— BEGIN DATA SHOWN —
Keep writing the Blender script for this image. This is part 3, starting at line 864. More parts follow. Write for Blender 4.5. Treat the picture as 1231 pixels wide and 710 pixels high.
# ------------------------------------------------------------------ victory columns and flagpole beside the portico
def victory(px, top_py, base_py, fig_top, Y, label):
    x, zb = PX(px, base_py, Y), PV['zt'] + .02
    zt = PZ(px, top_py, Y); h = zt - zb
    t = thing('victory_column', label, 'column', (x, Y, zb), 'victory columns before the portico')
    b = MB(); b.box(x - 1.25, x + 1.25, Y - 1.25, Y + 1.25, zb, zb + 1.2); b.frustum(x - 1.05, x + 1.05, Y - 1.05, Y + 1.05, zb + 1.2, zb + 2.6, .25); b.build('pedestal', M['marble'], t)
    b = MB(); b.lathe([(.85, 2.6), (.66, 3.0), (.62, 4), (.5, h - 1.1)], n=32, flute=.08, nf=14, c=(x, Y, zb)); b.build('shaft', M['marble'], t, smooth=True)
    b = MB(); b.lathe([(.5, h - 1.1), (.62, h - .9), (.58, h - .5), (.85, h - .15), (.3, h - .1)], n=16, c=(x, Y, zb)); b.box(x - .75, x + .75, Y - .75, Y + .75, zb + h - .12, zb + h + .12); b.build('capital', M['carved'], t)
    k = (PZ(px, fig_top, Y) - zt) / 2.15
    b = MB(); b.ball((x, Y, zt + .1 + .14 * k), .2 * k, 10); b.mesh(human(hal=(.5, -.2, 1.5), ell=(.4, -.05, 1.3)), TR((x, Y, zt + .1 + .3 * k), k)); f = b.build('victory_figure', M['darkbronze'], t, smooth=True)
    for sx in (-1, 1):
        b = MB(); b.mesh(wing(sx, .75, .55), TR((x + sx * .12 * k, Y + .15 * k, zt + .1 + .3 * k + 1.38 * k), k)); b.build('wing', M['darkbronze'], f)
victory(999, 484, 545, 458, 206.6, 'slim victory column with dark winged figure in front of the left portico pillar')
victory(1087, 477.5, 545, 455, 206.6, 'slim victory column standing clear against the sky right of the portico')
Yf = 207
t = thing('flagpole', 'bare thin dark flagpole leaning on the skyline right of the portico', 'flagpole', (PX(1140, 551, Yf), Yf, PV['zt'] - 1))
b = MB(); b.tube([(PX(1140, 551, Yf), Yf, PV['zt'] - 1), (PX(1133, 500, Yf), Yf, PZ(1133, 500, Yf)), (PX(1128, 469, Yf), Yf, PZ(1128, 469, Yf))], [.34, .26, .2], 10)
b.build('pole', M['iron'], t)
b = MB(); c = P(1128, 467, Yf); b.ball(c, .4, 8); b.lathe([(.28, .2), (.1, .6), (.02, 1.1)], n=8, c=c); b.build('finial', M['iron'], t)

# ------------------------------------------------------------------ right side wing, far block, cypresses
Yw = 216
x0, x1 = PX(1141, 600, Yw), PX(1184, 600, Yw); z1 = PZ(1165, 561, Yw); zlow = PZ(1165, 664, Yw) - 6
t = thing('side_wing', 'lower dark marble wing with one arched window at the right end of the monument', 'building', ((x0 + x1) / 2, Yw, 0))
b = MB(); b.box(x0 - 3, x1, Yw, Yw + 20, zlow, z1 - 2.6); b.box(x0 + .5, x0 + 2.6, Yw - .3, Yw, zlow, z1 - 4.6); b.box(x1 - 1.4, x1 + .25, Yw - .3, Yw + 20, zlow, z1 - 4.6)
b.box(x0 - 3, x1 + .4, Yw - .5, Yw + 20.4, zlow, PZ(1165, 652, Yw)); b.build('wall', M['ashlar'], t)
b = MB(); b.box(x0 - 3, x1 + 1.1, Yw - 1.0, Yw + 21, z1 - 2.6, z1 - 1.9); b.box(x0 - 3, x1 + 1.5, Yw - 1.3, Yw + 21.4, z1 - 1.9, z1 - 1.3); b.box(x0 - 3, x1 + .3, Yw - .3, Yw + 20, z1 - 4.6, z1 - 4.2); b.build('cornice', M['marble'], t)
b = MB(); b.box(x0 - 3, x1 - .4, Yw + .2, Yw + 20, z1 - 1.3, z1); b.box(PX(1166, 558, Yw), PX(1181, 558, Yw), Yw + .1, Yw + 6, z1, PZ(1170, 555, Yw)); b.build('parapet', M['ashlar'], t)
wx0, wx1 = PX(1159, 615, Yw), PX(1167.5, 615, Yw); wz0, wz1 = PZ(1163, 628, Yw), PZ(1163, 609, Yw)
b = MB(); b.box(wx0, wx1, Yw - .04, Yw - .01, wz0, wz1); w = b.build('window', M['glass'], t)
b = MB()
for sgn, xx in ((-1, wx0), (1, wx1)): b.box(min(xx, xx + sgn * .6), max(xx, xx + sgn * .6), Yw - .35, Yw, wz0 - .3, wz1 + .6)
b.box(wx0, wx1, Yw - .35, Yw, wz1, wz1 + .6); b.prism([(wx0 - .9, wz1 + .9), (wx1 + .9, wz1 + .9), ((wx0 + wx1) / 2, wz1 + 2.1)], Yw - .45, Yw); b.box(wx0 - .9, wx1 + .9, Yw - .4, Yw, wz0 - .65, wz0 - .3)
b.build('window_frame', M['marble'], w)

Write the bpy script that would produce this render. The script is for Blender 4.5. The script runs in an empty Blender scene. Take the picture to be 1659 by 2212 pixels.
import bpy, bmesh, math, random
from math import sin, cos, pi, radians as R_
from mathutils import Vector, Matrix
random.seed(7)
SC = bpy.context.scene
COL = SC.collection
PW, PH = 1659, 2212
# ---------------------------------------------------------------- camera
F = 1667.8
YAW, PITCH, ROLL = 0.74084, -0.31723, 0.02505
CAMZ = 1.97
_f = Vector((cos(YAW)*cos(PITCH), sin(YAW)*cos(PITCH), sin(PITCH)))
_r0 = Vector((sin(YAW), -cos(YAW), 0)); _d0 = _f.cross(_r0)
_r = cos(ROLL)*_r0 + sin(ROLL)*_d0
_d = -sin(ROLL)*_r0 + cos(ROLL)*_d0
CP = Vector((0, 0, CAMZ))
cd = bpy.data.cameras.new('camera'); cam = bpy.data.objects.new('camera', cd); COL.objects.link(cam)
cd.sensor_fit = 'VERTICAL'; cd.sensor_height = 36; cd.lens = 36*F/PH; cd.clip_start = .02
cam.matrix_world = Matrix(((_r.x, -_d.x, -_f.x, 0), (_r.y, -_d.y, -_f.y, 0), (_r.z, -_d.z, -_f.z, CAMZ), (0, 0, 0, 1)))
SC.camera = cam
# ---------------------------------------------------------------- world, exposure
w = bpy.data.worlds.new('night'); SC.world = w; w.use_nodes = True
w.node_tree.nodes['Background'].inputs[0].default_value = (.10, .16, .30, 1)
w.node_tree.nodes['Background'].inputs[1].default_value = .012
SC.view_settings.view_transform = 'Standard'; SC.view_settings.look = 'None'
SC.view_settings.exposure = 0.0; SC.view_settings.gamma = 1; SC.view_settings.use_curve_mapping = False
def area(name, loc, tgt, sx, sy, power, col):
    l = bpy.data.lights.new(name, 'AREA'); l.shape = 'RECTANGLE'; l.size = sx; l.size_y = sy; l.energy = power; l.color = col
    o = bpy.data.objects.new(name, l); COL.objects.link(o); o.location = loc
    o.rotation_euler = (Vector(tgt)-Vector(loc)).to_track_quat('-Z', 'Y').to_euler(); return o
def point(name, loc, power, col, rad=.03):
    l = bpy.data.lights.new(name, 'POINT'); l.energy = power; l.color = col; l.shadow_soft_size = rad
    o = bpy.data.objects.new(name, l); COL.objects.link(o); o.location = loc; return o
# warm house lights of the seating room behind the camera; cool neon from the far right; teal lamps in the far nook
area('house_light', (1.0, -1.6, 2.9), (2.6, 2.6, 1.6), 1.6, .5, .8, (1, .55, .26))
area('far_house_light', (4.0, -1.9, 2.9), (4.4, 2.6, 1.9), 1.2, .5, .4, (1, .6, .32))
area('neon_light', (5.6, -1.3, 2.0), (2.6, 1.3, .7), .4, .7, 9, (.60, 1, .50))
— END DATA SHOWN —
WHAT TO PRODUCE: Please print the lines from the start of the records up to and including the line with "b = MB(); c = P(1128, 467, Yf);", copying each one exactly and leaving out the rest.

SOLUTION TO THIS TASK:
Keep writing the Blender script for this image. This is part 3, starting at line 864. More parts follow. Write for Blender 4.5. Treat the picture as 1231 pixels wide and 710 pixels high.
# ------------------------------------------------------------------ victory columns and flagpole beside the portico
def victory(px, top_py, base_py, fig_top, Y, label):
    x, zb = PX(px, base_py, Y), PV['zt'] + .02
    zt = PZ(px, top_py, Y); h = zt - zb
    t = thing('victory_column', label, 'column', (x, Y, zb), 'victory columns before the portico')
    b = MB(); b.box(x - 1.25, x + 1.25, Y - 1.25, Y + 1.25, zb, zb + 1.2); b.frustum(x - 1.05, x + 1.05, Y - 1.05, Y + 1.05, zb + 1.2, zb + 2.6, .25); b.build('pedestal', M['marble'], t)
    b = MB(); b.lathe([(.85, 2.6), (.66, 3.0), (.62, 4), (.5, h - 1.1)], n=32, flute=.08, nf=14, c=(x, Y, zb)); b.build('shaft', M['marble'], t, smooth=True)
    b = MB(); b.lathe([(.5, h - 1.1), (.62, h - .9), (.58, h - .5), (.85, h - .15), (.3, h - .1)], n=16, c=(x, Y, zb)); b.box(x - .75, x + .75, Y - .75, Y + .75, zb + h - .12, zb + h + .12); b.build('capital', M['carved'], t)
    k = (PZ(px, fig_top, Y) - zt) / 2.15
    b = MB(); b.ball((x, Y, zt + .1 + .14 * k), .2 * k, 10); b.mesh(human(hal=(.5, -.2, 1.5), ell=(.4, -.05, 1.3)), TR((x, Y, zt + .1 + .3 * k), k)); f = b.build('victory_figure', M['darkbronze'], t, smooth=True)
    for sx in (-1, 1):
        b = MB(); b.mesh(wing(sx, .75, .55), TR((x + sx * .12 * k, Y + .15 * k, zt + .1 + .3 * k + 1.38 * k), k)); b.build('wing', M['darkbronze'], f)
victory(999, 484, 545, 458, 206.6, 'slim victory column with dark winged figure in front of the left portico pillar')
victory(1087, 477.5, 545, 455, 206.6, 'slim victory column standing clear against the sky right of the portico')
Yf = 207
t = thing('flagpole', 'bare thin dark flagpole leaning on the skyline right of the portico', 'flagpole', (PX(1140, 551, Yf), Yf, PV['zt'] - 1))
b = MB(); b.tube([(PX(1140, 551, Yf), Yf, PV['zt'] - 1), (PX(1133, 500, Yf), Yf, PZ(1133, 500, Yf)), (PX(1128, 469, Yf), Yf, PZ(1128, 469, Yf))], [.34, .26, .2], 10)
b.build('pole', M['iron'], t)
b = MB(); c = P(1128, 467, Yf); b.ball(c, .4, 8); b.lathe([(.28, .2), (.1, .6), (.02, 1.1)], n=8, c=c); b.build('finial', M['iron'], t)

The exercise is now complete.